Era uma vez um mercado...

Secretário do Tesouro dos EUA organiza um "plano de salvação" do mercado imobiliário que rifa contratos

AS CRISES financeiras suscitam um pouco de "Schadenfreude", a alegria com a desgraça alheia. É o escárnio provocado pelo espetáculo de fantasias rasgadas por quem, nos tempos bons, defende o odor de santidade de mercados e de contratos e, nos tempos bicudos, joga no lixo o fundamentalismo liberalóide a fim de salvar seus fundos.
Sim, trata-se da relativa desgraça de bancos e cia. envolvidos na crise financeira euro-americana. Só não dá para rir mais porque o lixo transborda e envolve quem não tem nada a ver com o pato -os patos.
São dias divertidos. Chineses e árabes compram e comem pelas bordas grandes instituições financeiras dos EUA. Um publicista liberal como Martin Wolf, do "Financial Times", diz que bancos são, em tese, subsidiados e que, se não se comportam, devem ser estritamente regulados e controlados pelo Estado.
Agora, o secretário do Tesouro dos EUA, o ultraliberal Henry Paulson, articula com bancos um plano que, em última análise, rifa contratos.
O plano da "Coalizão Esperança Agora" é congelar os juros de parte dos financiamentos imobiliários com taxas reajustáveis. No ano que vem, cerca de 1,4 milhão de financiamentos para clientes de segunda linha ("subprime") serão reajustados.
Paulson e cia. querem evitar mais calotes e arrestos de casas. Mais calotes reduziriam ainda mais o preço dos títulos lastreados em hipotecas, tornando ainda mais podres os balanços de instituições financeiras.
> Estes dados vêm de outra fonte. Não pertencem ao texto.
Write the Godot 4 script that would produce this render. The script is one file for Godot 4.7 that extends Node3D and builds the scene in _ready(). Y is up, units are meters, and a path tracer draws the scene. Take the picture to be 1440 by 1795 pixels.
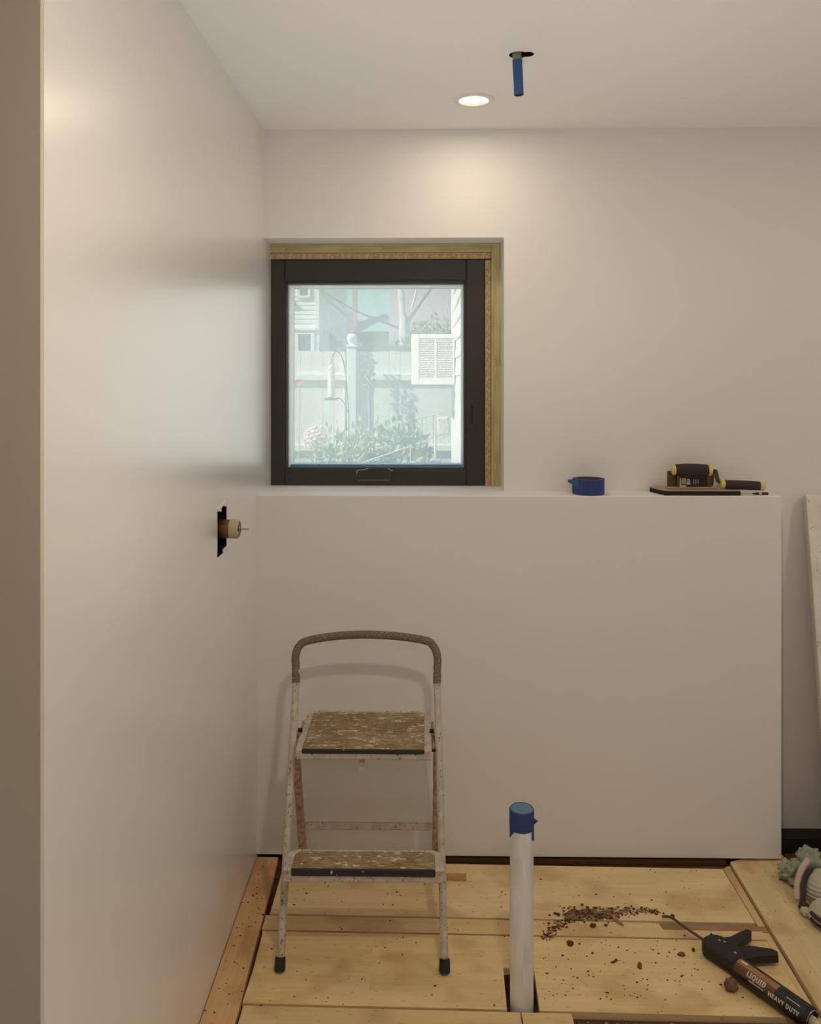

Mais arrestos aumentariam o estoque de casas sem mercado, derrubando ainda mais os preços dos imóveis, o patrimônio dos americanos, seu ânimo de consumir etc. O plano comeria o dinheiro de quem investiu nos títulos cujo valor depende de pagamentos de hipotecas, derivativos de crédito. É uma quebra de contratos organizada.
O plano prevê ainda que o Congresso permita que Estados e municípios emitam mais títulos de dívida, com isenção fiscal, a fim de ajudar o refinanciamento de imóveis. É a segunda iniciativa de Paulson com o objetivo de tapar rombos de bancos e empurrar a crise com a barriga.
Enquanto isso, os ares das finanças ficam cada vez mais mefíticos. Um estudo encomendado pelo "Wall Street Journal" mostra que financeiras e bancos empurraram financiamentos caros, "subprime" mesmo para muita gente que tinha condição de obter dinheiro mais barato. Descobriu-se que o fundo estadual da Flórida sofre uma corrida, pois perde bilhões com investimentos em derivativos de crédito imobiliário. O fundo supervisiona investimentos de cidades, escolas e de previdência de servidores. Pode haver mais fundos de pensão avariados.
A previsão de lucro de Wall Street sofreu ontem nova rodada de degradação. Para a média dos analistas, o lucro do setor financeiro deve cair 31% no quarto trimestre de 2007 (contra 2006). Para o Deutsche Bank, novembro será o pior mês, em anos, do mercado de renda fixa.
O problema do calote "subprime" era, em si, pequeno. Mas os bancos tomaram muito dinheiro emprestado para comprar títulos com renda derivada de hipotecas. Quando mais gente passou a recusar a renovação desses empréstimos, a pirâmide de cartas desabou. Quem vai pagar a conta da hipocrisia liberalóide?